-- Start --

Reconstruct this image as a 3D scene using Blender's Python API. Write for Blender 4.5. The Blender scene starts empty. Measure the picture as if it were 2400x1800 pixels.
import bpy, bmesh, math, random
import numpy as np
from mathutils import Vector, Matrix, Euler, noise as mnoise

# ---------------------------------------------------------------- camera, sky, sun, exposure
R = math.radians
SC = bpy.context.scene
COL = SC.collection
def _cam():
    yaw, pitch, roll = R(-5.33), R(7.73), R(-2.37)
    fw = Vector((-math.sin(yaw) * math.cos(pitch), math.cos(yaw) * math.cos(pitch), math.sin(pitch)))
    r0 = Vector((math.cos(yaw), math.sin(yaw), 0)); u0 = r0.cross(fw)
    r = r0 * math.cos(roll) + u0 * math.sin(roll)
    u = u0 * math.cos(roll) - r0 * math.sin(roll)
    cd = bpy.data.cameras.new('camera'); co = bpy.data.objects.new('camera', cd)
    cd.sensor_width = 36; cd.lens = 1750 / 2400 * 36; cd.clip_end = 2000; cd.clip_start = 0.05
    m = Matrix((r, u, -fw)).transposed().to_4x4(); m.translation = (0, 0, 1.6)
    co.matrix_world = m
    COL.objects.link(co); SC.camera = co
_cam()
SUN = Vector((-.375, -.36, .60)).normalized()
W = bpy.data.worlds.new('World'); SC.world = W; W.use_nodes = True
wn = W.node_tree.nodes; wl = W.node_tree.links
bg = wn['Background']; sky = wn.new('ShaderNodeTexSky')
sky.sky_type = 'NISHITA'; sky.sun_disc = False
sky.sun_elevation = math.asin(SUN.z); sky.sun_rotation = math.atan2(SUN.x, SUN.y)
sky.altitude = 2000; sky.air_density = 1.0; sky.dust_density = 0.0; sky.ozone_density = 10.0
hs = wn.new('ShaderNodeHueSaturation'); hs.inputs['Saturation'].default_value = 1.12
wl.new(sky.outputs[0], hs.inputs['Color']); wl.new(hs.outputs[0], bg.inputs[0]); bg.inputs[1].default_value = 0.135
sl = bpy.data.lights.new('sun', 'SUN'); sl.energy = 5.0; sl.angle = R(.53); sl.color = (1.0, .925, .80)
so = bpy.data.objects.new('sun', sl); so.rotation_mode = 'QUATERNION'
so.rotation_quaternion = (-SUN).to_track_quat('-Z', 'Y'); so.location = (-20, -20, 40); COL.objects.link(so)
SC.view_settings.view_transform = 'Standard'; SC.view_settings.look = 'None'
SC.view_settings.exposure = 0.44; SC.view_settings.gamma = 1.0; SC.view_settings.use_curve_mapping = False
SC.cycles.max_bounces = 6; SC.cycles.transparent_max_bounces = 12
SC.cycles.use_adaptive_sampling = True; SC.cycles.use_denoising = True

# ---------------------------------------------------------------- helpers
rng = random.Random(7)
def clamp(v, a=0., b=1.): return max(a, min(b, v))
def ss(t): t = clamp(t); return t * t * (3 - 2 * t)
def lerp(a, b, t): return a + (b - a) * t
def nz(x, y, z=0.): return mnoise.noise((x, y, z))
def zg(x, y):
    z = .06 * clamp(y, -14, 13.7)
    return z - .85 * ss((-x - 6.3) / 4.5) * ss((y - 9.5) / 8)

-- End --

_Required task_:
Give back the whole listing exactly as it reads.

_Result of this task_:
Reconstruct this image as a 3D scene using Blender's Python API. Write for Blender 4.5. The Blender scene starts empty. Measure the picture as if it were 2400x1800 pixels.
import bpy, bmesh, math, random
import numpy as np
from mathutils import Vector, Matrix, Euler, noise as mnoise

# ---------------------------------------------------------------- camera, sky, sun, exposure
R = math.radians
SC = bpy.context.scene
COL = SC.collection
def _cam():
    yaw, pitch, roll = R(-5.33), R(7.73), R(-2.37)
    fw = Vector((-math.sin(yaw) * math.cos(pitch), math.cos(yaw) * math.cos(pitch), math.sin(pitch)))
    r0 = Vector((math.cos(yaw), math.sin(yaw), 0)); u0 = r0.cross(fw)
    r = r0 * math.cos(roll) + u0 * math.sin(roll)
    u = u0 * math.cos(roll) - r0 * math.sin(roll)
    cd = bpy.data.cameras.new('camera'); co = bpy.data.objects.new('camera', cd)
    cd.sensor_width = 36; cd.lens = 1750 / 2400 * 36; cd.clip_end = 2000; cd.clip_start = 0.05
    m = Matrix((r, u, -fw)).transposed().to_4x4(); m.translation = (0, 0, 1.6)
    co.matrix_world = m
    COL.objects.link(co); SC.camera = co
_cam()
SUN = Vector((-.375, -.36, .60)).normalized()
W = bpy.data.worlds.new('World'); SC.world = W; W.use_nodes = True
wn = W.node_tree.nodes; wl = W.node_tree.links
bg = wn['Background']; sky = wn.new('ShaderNodeTexSky')
sky.sky_type = 'NISHITA'; sky.sun_disc = False
sky.sun_elevation = math.asin(SUN.z); sky.sun_rotation = math.atan2(SUN.x, SUN.y)
sky.altitude = 2000; sky.air_density = 1.0; sky.dust_density = 0.0; sky.ozone_density = 10.0
hs = wn.new('ShaderNodeHueSaturation'); hs.inputs['Saturation'].default_value = 1.12
wl.new(sky.outputs[0], hs.inputs['Color']); wl.new(hs.outputs[0], bg.inputs[0]); bg.inputs[1].default_value = 0.135
sl = bpy.data.lights.new('sun', 'SUN'); sl.energy = 5.0; sl.angle = R(.53); sl.color = (1.0, .925, .80)
so = bpy.data.objects.new('sun', sl); so.rotation_mode = 'QUATERNION'
so.rotation_quaternion = (-SUN).to_track_quat('-Z', 'Y'); so.location = (-20, -20, 40); COL.objects.link(so)
SC.view_settings.view_transform = 'Standard'; SC.view_settings.look = 'None'
SC.view_settings.exposure = 0.44; SC.view_settings.gamma = 1.0; SC.view_settings.use_curve_mapping = False
SC.cycles.max_bounces = 6; SC.cycles.transparent_max_bounces = 12
SC.cycles.use_adaptive_sampling = True; SC.cycles.use_denoising = True

# ---------------------------------------------------------------- helpers
rng = random.Random(7)
def clamp(v, a=0., b=1.): return max(a, min(b, v))
def ss(t): t = clamp(t); return t * t * (3 - 2 * t)
def lerp(a, b, t): return a + (b - a) * t
def nz(x, y, z=0.): return mnoise.noise((x, y, z))
def zg(x, y):
    z = .06 * clamp(y, -14, 13.7)
    return z - .85 * ss((-x - 6.3) / 4.5) * ss((y - 9.5) / 8)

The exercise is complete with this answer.